— BEGIN —

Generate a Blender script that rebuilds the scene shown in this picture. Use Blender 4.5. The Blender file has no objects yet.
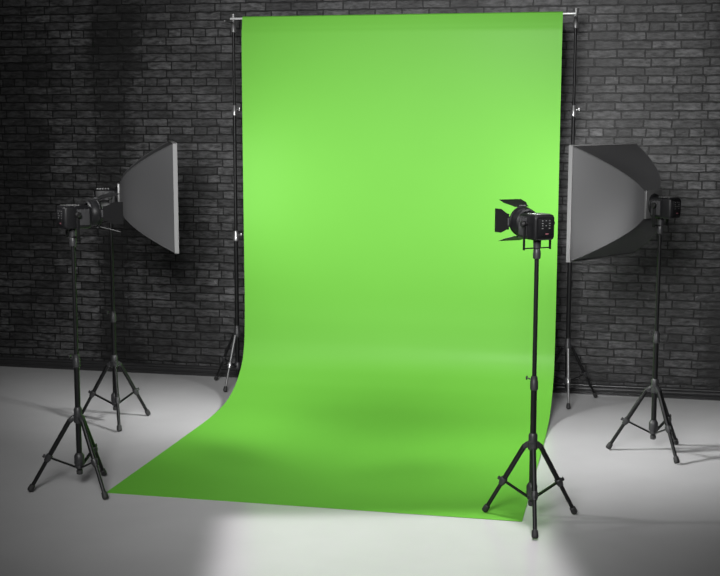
import bpy, bmesh, math, random
from mathutils import Vector, Matrix
random.seed(4)
scene = bpy.context.scene
COL = scene.collection
V = Vector

# ---------------------------------------------------------------- materials
def mat(name, color, rough=.5, metal=0.0, spec=.5, emit=None, estr=0, coat=0, coat_rough=.1, ior=1.5):
    m = bpy.data.materials.new(name); m.use_nodes = True
    b = m.node_tree.nodes['Principled BSDF']
    c = color if len(color) == 4 else (*color, 1)
    b.inputs['Base Color'].default_value = c
    b.inputs['Roughness'].default_value = rough
    b.inputs['Metallic'].default_value = metal
    b.inputs['Specular IOR Level'].default_value = spec
    b.inputs['IOR'].default_value = ior
    b.inputs['Coat Weight'].default_value = coat
    b.inputs['Coat Roughness'].default_value = coat_rough
    if emit:
        b.inputs['Emission Color'].default_value = (*emit, 1)
        b.inputs['Emission Strength'].default_value = estr
    return m

def add_noise(m, scale, amount, bump=0, dist=.002, rough_amt=0, stretch=(1, 1, 1)):
    nt = m.node_tree; b = nt.nodes['Principled BSDF']
    tc = nt.nodes.new('ShaderNodeTexCoord'); mp = nt.nodes.new('ShaderNodeMapping')
    mp.inputs['Scale'].default_value = stretch
    n = nt.nodes.new('ShaderNodeTexNoise'); n.inputs['Scale'].default_value = scale; n.inputs['Detail'].default_value = 4
    nt.links.new(tc.outputs['Object'], mp.inputs[0]); nt.links.new(mp.outputs[0], n.inputs['Vector'])
    mr = nt.nodes.new('ShaderNodeMapRange')
    mr.inputs['To Min'].default_value = 1 - amount; mr.inputs['To Max'].default_value = 1 + amount
    nt.links.new(n.outputs['Fac'], mr.inputs['Value'])
    mx = nt.nodes.new('ShaderNodeVectorMath'); mx.operation = 'SCALE'
    mx.inputs[0].default_value = b.inputs['Base Color'].default_value[:3]
    nt.links.new(mr.outputs[0], mx.inputs['Scale']); nt.links.new(mx.outputs[0], b.inputs['Base Color'])
    if rough_amt:
        m2 = nt.nodes.new('ShaderNodeMapRange'); r = b.inputs['Roughness'].default_value
        m2.inputs['To Min'].default_value = r - rough_amt; m2.inputs['To Max'].default_value = r + rough_amt
        nt.links.new(n.outputs['Fac'], m2.inputs['Value']); nt.links.new(m2.outputs[0], b.inputs['Roughness'])
    if bump:
        bp = nt.nodes.new('ShaderNodeBump'); bp.inputs['Strength'].default_value = bump; bp.inputs['Distance'].default_value = dist
        nt.links.new(n.outputs['Fac'], bp.inputs['Height']); nt.links.new(bp.outputs[0], b.inputs['Normal'])
    return m

M = {}
M['tube'] = add_noise(mat('black_tube', (.010, .010, .0105), .38, .0, .28), 40, .15)
M['tube_up'] = add_noise(mat('black_satin_tube', (.012, .012, .0125), .34, .0, .35), 40, .12)
M['plastic'] = add_noise(mat('dark_plastic', (.035, .035, .037), .42), 60, .15)
M['rubber'] = add_noise(mat('rubber', (.028, .028, .028), .6), 80, .2)
M['housing'] = add_noise(mat('lamp_housing', (.010, .010, .011), .42, 0, .28), 60, .15, .15, .0006)
M['housing_grey'] = add_noise(mat('lamp_side_plate', (.05, .05, .052), .42, .0, .35), 60, .15)
M['flap'] = add_noise(mat('flap_black', (.007, .007, .0075), .5, 0, .28), 30, .15)
M['knob'] = add_noise(mat('knob_black', (.008, .008, .008), .5), 60, .1)
M['silver'] = add_noise(mat('brushed_silver', (.42, .42, .42), .32, .8), 50, .1)
M['chrome'] = add_noise(mat('crossbar_white_metal', (.85, .85, .85), .35, .3), 50, .05)
M['fabric'] = add_noise(mat('softbox_fabric', (.085, .085, .087), .55, spec=.6), 220, .06, .1, .0005)
M['binding'] = add_noise(mat('softbox_binding', (.33, .33, .33), .7), 120, .06)
M['plate'] = add_noise(mat('speed_ring_metal', (.2, .2, .2), .4, .5), 60, .1)
M['lens'] = mat('fresnel_glass', (.5, .5, .5), .12, spec=.8)
M['mark'] = mat('pale_print', (.20, .20, .20), .5)
M['pale'] = mat('pale_inner_coating', (.42, .42, .42), .5)
M['red'] = mat('red_indicator', (.25, .09, .11), .4)
M['baseboard'] = add_noise(mat('dark_baseboard', (.035, .035, .036), .3, .0, .6), 8, .25, 0, 0, .05, (1, 6, 6))

def diffuser_mat():
    m = mat('diffuser_cloth_lit', (.8, .8, .8), .8, emit=(1, 1, 1), estr=SOFT)
    return m

# ---- brick wall: one procedural surface with relief
def brick_mat():
    m = bpy.data.materials.new('painted_dark_brick'); m.use_nodes = True
    nt = m.node_tree; N = nt.nodes; L = nt.links; b = N['Principled BSDF']
    def n(t, **k):
        x = N.new(t)
        for a, v in k.items(): setattr(x, a, v)
        return x
    def math_(op, a, c=None, clamp=False):
        x = n('ShaderNodeMath', operation=op); x.use_clamp = clamp
        for i, v in enumerate((a, c)):
            if v is None: continue
            if hasattr(v, 'links'): L.new(v, x.inputs[i])
            else: x.inputs[i].default_value = v
        return x.outputs[0]
    tc = n('ShaderNodeTexCoord'); sep = n('ShaderNodeSeparateXYZ'); L.new(tc.outputs['Object'], sep.inputs[0])
    # slight wobble so that courses and joints are not ruler straight
    wn = n('ShaderNodeTexNoise'); wn.inputs['Scale'].default_value = 9; wn.inputs['Detail'].default_value = 4; L.new(tc.outputs['Object'], wn.inputs['Vector'])
    wob = math_('MULTIPLY', math_('SUBTRACT', wn.outputs['Fac'], .5), .020)
    cmb = n('ShaderNodeCombineXYZ')
    L.new(math_('ADD', math_('ADD', sep.outputs['X'], 20.0 - .068), wob), cmb.inputs[0])
    L.new(math_('ADD', math_('ADD', sep.outputs['Z'], .0665 * 18 - .040), wob), cmb.inputs[1])
    bk = n('ShaderNodeTexBrick', offset=.78, offset_frequency=2, squash=.5, squash_frequency=6)
    L.new(cmb.outputs[0], bk.inputs['Vector'])
    for k, v in {'Scale': 1, 'Mortar Size': .0060, 'Mortar Smooth': .3, 'Bias': -.05, 'Brick Width': .215, 'Row Height': .0665}.items():
        bk.inputs[k].default_value = v
    bk.inputs['Color1'].default_value = (.044, .044, .045, 1)
    bk.inputs['Color2'].default_value = (.116, .116, .118, 1)
    bk.inputs['Mortar'].default_value = (.004, .004, .004, 1)
    # worn faces: streaks along each brick
    st = n('ShaderNodeMapping'); st.inputs['Scale'].default_value = (1, 1, 3); L.new(tc.outputs['Object'], st.inputs[0])
    s1 = n('ShaderNodeTexNoise'); s1.inputs['Scale'].default_value = 13; s1.inputs['Detail'].default_value = 5; s1.inputs['Roughness'].default_value = .65
    L.new(st.outputs[0], s1.inputs['Vector'])
    r1 = n('ShaderNodeMapRange'); r1.inputs['From Min'].default_value = .34; r1.inputs['From Max'].default_value = .64
    r1.inputs['To Min'].default_value = .22; r1.inputs['To Max'].default_value = 1.55; L.new(s1.outputs['Fac'], r1.inputs['Value'])
    # large sooty stains, own irregular shapes
    s2 = n('ShaderNodeTexNoise'); s2.inputs['Scale'].default_value = .9; s2.inputs['Detail'].default_value = 6; s2.inputs['Roughness'].default_value = .6
    L.new(tc.outputs['Object'], s2.inputs['Vector'])
    r2 = n('ShaderNodeMapRange'); r2.inputs['From Min'].default_value = .38; r2.inputs['From Max'].default_value = .6
    r2.inputs['To Min'].default_value = .45; r2.inputs['To Max'].default_value = 1.12; L.new(s2.outputs['Fac'], r2.inputs['Value'])
    # one tall soot streak left of the backdrop; the right-edge one is painted shade
    def streak(cx, w, z0, z1, depth, prev):
        d = math_('DIVIDE', math_('ABSOLUTE', math_('SUBTRACT', sep.outputs['X'], cx)), w)
        d = math_('ADD', d, math_('MULTIPLY', math_('SUBTRACT', s2.outputs['Fac'], .5), 2.6))
        d = math_('ADD', d, math_('MULTIPLY', math_('SUBTRACT', s1.outputs['Fac'], .5), 1.2))
        mr = n('ShaderNodeMapRange'); mr.interpolation_type = 'SMOOTHSTEP'
        mr.inputs['From Min'].default_value = .5; mr.inputs['From Max'].default_value = 1.35
        mr.inputs['To Min'].default_value = depth; mr.inputs['To Max'].default_value = 1
        L.new(d, mr.inputs['Value'])
        return math_('MULTIPLY', prev, mr.outputs[0])
    f = math_('MULTIPLY', r1.outputs[0], r2.outputs[0])
    f = streak(-4.30, .20, 0, 3, .30, f)
    f = streak(-5.3, .45, 0, 3, .6, f)
    f = streak(.80, .22, 0, 3, .35, f)  # wall dimming at far right, painted into the brick colour
    # pale specks of worn paint
    s3 = n('ShaderNodeTexNoise'); s3.inputs['Scale'].default_value = 24; s3.inputs['Detail'].default_value = 3
    L.new(tc.outputs['Object'], s3.inputs['Vector'])
    r3 = n('ShaderNodeMapRange'); r3.inputs['From Min'].default_value = .68; r3.inputs['From Max'].default_value = .8
    r3.inputs['To Min'].default_value = 1; r3.inputs['To Max'].default_value = 2.4; L.new(s3.outputs['Fac'], r3.inputs['Value'])
    f = math_('MULTIPLY', f, r3.outputs[0])
    sc = n('ShaderNodeVectorMath', operation='SCALE'); L.new(bk.outputs['Color'], sc.inputs[0]); L.new(f, sc.inputs['Scale'])
    L.new(sc.outputs[0], b.inputs['Base Color'])
    b.inputs['Roughness'].default_value = .48; b.inputs['Specular IOR Level'].default_value = .45
    h = math_('ADD', math_('MULTIPLY', math_('SUBTRACT', 1.0, bk.outputs['Fac']), 1.0), math_('MULTIPLY', s1.outputs['Fac'], .75))
    bp = n('ShaderNodeBump'); bp.inputs['Strength'].default_value = .8; bp.inputs['Distance'].default_value = .009
    L.new(h, bp.inputs['Height']); L.new(bp.outputs[0], b.inputs['Normal'])
    return m

def floor_mat():
    m = mat('polished_concrete', (.30, .30, .30), .2, spec=.5)
    nt = m.node_tree; b = nt.nodes['Principled BSDF']; L = nt.links
    tc = nt.nodes.new('ShaderNodeTexCoord')
    n1 = nt.nodes.new('ShaderNodeTexNoise'); n1.inputs['Scale'].default_value = 2.2; n1.inputs['Detail'].default_value = 6
    L.new(tc.outputs['Object'], n1.inputs['Vector'])
    mr = nt.nodes.new('ShaderNodeMapRange'); mr.inputs['To Min'].default_value = .68; mr.inputs['To Max'].default_value = .78
    L.new(n1.outputs['Fac'], mr.inputs['Value'])
    cb = nt.nodes.new('ShaderNodeCombineColor')
    for i in range(3): L.new(mr.outputs[0], cb.inputs[i])
    L.new(cb.outputs[0], b.inputs['Base Color'])
    m2 = nt.nodes.new('ShaderNodeMapRange'); m2.inputs['To Min'].default_value = .17; m2.inputs['To Max'].default_value = .27
    L.new(n1.outputs['Fac'], m2.inputs['Value']); L.new(m2.outputs[0], b.inputs['Roughness'])
    b.inputs['Specular IOR Level'].default_value = .32
    return m

def green_mat():
    m = mat('green_vinyl', (.185, .60, .062), .55, spec=.28, coat=.02, coat_rough=.2)
    return add_noise(m, 3, .015)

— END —

PROBLEM DETAILS: Find the lines containing "that" and pull them out.

RESPONSE:
Generate a Blender script that rebuilds the scene shown in this picture. Use Blender 4.5. The Blender file has no objects yet.
    # slight wobble so that courses and joints are not ruler straight